Motorhome Maintenance with Mike (PT.7)
Using Your Retarder
The two main things one should embrace when it comes to using the motorhome's retarder:
1. Know that the function of the retarder is NOT to allow you to descend a steep grade FASTER. It's there so that you can descend SAFER.
2. Nothing written here or anywhere else will help you more than your own experience with using the retarder.
If you own a coach with a retarder you likely already know some or all of the benefits that come with the device. The main one is: the ability to descend a grade without heating up or possibly overheating your service brakes. Hot brakes are less effective than cool brakes and the hotter they are the less effective they become, ultimately to the point of being incapable of stopping the vehicle. Proper use of the retarder should eliminate that dangerous and harrowing experience.
Getting acquainted with the amount of drag your retarder is capable of is important, so are your driving experiences using the retarder.
Here's why: Steepness and length of grades varies.

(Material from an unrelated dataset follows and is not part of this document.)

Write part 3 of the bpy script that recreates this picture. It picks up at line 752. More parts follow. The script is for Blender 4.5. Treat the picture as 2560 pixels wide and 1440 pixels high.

At the beginning of a grade that requires the engagement of the retarder you, the driver, must determine at what speed you will be able to safely descend. Steeper grades require slower transits, therefore more retardation and/or lower transmission gear selection will likely be required. Once you have mentally set this desired speed it becomes the drivers job to select the amount of retardation that does not allow the coach to build speed too rapidly. The object is not necessarily to maintain a certain speed but to prevent the rapid increase in speed.
Let’s say that you have determined that 45MPH would be a comfortable speed on a particular decline. You slow the coach to 40MPH, select the degree of retardation that you think will hold you and then you see how long it takes to get back up to 50MPH. If that happens very quickly, select more retardation or downshift to the next lower gear. If it takes a good while to get up to 50, apply the service brake and slow yourself back to 40. You are set about right. Once you find this sweet spot, don't change the settings when you come to that level spot or a climb before the next drop in elevation. Just either turn the retarder switch to "off" or push the accelerator pedal. That way you can regain your setting when the next descent comes.
In the same scenario, if your coach won't get above 40 or slows below that speed when you first select your settings, select less retardation or a higher gear.
It's ok to use your service brakes in conjunction with the retarder. You just don't want to be using them so much that they get hot and lose effectiveness. You want to keep full braking capacity in case you need to make a panic stop. Retarder use also extends the life of your brakes dramatically. Brake shoes, pads, drums and rotors don't like heat. Remember that speed equals heat. Keep the speed down.
Some types of retarders are also affected by speed/heat. Transmission retarders will heat the transmission fluid and in extreme use can destroy the fluid and the transmission right along with it. Most coaches that have transmission retarders have a transmission temperature gauge. If it indicates an overheating condition it will be necessary to select a lower retarder setting, downshift to a lower gear or a pull to the side of the road and fast idle until the temperature is reduced to a safe level. Coaches with engine compression release "Jake" brakes will not have this issue but are slightly less effective. Exhaust brakes fall into the latter category also and are less effective still. There also is the rarely used driveline retarder. In effect a huge, heavy electromagnet that has been installed in the drive shaft. If it gets too hot it will require lubrication.
With the use of these common sense practices all of these retarders, at times, used in conjunction with transmission gear selection, can bring you and your coach down the scariest mountains with you and all of your hair still intact.